— WHAT YOU NEED TO DO —
Restate the opening lines of the material below word for word, stopping after the line that contains "scene.camera = cam".

— COLLECTED MATERIAL —
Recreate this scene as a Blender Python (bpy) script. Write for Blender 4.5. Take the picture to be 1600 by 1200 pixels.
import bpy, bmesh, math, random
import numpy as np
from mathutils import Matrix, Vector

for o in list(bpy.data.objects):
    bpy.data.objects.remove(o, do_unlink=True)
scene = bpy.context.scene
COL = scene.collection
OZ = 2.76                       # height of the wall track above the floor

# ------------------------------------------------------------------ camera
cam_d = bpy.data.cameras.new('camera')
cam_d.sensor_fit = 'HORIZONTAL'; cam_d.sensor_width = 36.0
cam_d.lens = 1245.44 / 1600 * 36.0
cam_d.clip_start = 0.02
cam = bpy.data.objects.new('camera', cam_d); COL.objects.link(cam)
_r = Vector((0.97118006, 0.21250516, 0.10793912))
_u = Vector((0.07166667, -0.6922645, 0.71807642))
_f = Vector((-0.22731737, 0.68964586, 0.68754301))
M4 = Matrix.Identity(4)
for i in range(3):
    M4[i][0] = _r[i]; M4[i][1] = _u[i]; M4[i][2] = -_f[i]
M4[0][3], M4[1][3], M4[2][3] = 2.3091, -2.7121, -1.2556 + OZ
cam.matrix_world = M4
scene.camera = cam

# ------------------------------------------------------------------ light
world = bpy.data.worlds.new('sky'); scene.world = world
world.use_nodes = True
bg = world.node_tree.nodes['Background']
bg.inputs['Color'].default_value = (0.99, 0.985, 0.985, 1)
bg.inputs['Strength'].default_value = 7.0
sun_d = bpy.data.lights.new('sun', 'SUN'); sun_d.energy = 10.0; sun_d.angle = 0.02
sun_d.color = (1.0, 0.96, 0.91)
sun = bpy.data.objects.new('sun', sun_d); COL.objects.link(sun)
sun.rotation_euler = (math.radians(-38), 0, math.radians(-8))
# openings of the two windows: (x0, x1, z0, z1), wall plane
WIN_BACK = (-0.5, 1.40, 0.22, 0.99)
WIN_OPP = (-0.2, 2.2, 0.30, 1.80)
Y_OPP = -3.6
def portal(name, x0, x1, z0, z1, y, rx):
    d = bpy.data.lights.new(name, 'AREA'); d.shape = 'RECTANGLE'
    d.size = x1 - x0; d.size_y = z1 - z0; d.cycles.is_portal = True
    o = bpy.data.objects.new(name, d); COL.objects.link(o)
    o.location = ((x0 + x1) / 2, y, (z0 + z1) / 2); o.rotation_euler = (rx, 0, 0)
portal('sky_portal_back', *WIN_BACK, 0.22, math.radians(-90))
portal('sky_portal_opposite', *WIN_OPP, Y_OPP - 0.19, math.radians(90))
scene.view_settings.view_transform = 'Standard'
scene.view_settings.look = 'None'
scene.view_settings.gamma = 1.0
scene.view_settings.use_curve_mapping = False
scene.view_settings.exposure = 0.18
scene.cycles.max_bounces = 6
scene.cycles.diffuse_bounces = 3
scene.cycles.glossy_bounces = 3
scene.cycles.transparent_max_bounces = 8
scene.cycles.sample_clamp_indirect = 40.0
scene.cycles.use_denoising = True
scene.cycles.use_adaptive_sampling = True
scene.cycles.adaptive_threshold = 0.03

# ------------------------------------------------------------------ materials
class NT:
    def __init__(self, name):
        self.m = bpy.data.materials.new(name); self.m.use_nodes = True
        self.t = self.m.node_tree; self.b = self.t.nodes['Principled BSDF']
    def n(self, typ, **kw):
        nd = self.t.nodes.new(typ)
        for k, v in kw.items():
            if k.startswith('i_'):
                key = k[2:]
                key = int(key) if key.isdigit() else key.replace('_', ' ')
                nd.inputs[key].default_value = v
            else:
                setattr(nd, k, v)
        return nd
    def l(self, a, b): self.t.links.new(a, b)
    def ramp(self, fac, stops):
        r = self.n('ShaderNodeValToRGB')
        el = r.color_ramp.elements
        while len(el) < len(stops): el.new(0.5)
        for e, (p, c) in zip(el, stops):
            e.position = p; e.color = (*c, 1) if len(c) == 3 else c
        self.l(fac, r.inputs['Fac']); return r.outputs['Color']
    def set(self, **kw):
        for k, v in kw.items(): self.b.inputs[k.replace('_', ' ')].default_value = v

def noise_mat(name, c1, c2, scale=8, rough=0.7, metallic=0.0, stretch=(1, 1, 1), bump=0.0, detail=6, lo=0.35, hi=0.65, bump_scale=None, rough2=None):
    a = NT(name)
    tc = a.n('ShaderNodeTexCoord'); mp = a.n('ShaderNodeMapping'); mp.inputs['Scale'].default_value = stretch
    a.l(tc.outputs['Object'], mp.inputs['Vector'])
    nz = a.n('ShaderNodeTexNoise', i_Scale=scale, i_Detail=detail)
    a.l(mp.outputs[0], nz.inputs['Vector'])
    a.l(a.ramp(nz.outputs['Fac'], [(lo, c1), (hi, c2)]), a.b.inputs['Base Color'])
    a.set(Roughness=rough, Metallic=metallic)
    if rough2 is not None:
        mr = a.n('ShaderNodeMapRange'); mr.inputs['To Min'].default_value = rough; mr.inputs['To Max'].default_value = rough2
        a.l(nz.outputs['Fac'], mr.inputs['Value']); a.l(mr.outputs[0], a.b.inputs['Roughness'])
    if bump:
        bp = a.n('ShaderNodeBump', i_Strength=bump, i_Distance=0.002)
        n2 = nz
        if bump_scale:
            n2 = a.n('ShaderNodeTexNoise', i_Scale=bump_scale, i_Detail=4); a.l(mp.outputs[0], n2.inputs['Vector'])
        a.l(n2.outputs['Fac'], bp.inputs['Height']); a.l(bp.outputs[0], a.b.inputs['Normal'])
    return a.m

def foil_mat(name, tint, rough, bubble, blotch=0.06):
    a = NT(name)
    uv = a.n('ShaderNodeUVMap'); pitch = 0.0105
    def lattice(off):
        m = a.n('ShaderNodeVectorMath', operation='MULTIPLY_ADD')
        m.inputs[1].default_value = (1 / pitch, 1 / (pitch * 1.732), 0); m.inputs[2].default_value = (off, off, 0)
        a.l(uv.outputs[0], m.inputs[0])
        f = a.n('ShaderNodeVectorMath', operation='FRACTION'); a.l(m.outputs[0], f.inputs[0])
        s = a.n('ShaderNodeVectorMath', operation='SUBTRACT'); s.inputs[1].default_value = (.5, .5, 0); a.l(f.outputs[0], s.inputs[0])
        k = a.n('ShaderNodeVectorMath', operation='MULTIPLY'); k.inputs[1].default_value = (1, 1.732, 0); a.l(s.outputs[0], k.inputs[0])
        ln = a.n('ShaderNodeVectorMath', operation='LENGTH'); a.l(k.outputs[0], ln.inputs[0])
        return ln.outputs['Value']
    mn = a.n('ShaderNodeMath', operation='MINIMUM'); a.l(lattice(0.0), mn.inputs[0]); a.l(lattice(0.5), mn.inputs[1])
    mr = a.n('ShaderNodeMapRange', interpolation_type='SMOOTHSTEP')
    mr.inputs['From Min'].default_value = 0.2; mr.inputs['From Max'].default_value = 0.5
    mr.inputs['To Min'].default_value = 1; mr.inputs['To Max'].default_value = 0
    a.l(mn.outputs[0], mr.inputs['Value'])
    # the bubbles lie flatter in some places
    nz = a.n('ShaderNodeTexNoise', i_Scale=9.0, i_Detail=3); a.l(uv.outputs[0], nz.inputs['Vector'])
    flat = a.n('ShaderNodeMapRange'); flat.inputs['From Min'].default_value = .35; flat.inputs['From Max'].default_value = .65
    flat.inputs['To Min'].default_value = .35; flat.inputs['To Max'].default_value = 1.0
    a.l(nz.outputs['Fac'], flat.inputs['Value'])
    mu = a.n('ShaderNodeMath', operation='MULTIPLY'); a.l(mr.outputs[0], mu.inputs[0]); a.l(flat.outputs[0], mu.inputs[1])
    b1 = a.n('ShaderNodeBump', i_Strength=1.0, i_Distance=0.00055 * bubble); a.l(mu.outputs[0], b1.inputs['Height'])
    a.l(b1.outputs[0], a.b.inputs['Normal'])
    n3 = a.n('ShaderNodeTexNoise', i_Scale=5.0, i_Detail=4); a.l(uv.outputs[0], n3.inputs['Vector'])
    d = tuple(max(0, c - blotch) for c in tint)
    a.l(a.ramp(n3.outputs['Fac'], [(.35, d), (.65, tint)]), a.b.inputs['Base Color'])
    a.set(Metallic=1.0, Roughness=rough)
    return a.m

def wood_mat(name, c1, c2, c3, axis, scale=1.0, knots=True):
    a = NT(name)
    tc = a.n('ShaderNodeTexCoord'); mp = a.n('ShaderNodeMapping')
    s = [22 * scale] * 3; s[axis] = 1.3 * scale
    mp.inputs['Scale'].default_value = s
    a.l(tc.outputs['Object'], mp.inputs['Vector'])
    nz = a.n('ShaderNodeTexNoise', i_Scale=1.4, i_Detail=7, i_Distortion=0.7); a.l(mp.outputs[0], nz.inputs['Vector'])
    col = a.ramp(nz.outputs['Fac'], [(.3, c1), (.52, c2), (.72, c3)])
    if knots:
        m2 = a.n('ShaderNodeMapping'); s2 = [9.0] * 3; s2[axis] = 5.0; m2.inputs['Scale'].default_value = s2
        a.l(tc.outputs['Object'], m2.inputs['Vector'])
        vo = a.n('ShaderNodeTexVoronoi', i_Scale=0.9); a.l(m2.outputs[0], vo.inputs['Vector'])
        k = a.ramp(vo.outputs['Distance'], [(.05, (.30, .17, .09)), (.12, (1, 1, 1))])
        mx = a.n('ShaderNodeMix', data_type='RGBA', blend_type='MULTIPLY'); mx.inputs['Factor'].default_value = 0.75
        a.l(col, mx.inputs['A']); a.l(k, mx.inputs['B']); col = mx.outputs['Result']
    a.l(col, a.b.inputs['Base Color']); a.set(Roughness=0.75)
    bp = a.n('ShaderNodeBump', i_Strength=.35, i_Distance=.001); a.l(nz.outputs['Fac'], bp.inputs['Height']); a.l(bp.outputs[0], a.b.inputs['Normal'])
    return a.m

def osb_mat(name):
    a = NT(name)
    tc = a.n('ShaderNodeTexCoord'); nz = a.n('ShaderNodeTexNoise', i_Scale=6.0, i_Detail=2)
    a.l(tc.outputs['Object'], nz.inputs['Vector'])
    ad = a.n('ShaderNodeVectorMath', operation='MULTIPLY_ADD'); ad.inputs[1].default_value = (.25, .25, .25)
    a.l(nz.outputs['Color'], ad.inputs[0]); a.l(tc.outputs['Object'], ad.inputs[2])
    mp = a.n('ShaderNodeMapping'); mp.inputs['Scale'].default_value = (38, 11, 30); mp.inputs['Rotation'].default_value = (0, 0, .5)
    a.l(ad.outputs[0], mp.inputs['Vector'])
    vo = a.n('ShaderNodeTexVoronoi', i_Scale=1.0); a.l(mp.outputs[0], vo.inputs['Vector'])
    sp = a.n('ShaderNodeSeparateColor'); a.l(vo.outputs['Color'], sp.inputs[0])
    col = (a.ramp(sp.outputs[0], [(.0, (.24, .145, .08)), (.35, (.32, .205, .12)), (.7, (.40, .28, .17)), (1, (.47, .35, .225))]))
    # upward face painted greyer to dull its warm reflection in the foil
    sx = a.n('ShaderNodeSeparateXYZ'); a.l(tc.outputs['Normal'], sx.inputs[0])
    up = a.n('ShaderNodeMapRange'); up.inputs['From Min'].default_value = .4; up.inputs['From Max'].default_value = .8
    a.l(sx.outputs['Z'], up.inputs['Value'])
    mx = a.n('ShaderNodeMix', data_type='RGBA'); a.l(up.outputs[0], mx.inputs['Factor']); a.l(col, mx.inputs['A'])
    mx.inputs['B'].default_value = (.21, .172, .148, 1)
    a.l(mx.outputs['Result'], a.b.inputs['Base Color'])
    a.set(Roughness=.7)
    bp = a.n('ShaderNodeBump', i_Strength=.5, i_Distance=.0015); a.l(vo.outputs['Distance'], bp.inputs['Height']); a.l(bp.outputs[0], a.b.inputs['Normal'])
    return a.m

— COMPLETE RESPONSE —
Recreate this scene as a Blender Python (bpy) script. Write for Blender 4.5. Take the picture to be 1600 by 1200 pixels.
import bpy, bmesh, math, random
import numpy as np
from mathutils import Matrix, Vector

for o in list(bpy.data.objects):
    bpy.data.objects.remove(o, do_unlink=True)
scene = bpy.context.scene
COL = scene.collection
OZ = 2.76                       # height of the wall track above the floor

# ------------------------------------------------------------------ camera
cam_d = bpy.data.cameras.new('camera')
cam_d.sensor_fit = 'HORIZONTAL'; cam_d.sensor_width = 36.0
cam_d.lens = 1245.44 / 1600 * 36.0
cam_d.clip_start = 0.02
cam = bpy.data.objects.new('camera', cam_d); COL.objects.link(cam)
_r = Vector((0.97118006, 0.21250516, 0.10793912))
_u = Vector((0.07166667, -0.6922645, 0.71807642))
_f = Vector((-0.22731737, 0.68964586, 0.68754301))
M4 = Matrix.Identity(4)
for i in range(3):
    M4[i][0] = _r[i]; M4[i][1] = _u[i]; M4[i][2] = -_f[i]
M4[0][3], M4[1][3], M4[2][3] = 2.3091, -2.7121, -1.2556 + OZ
cam.matrix_world = M4
scene.camera = cam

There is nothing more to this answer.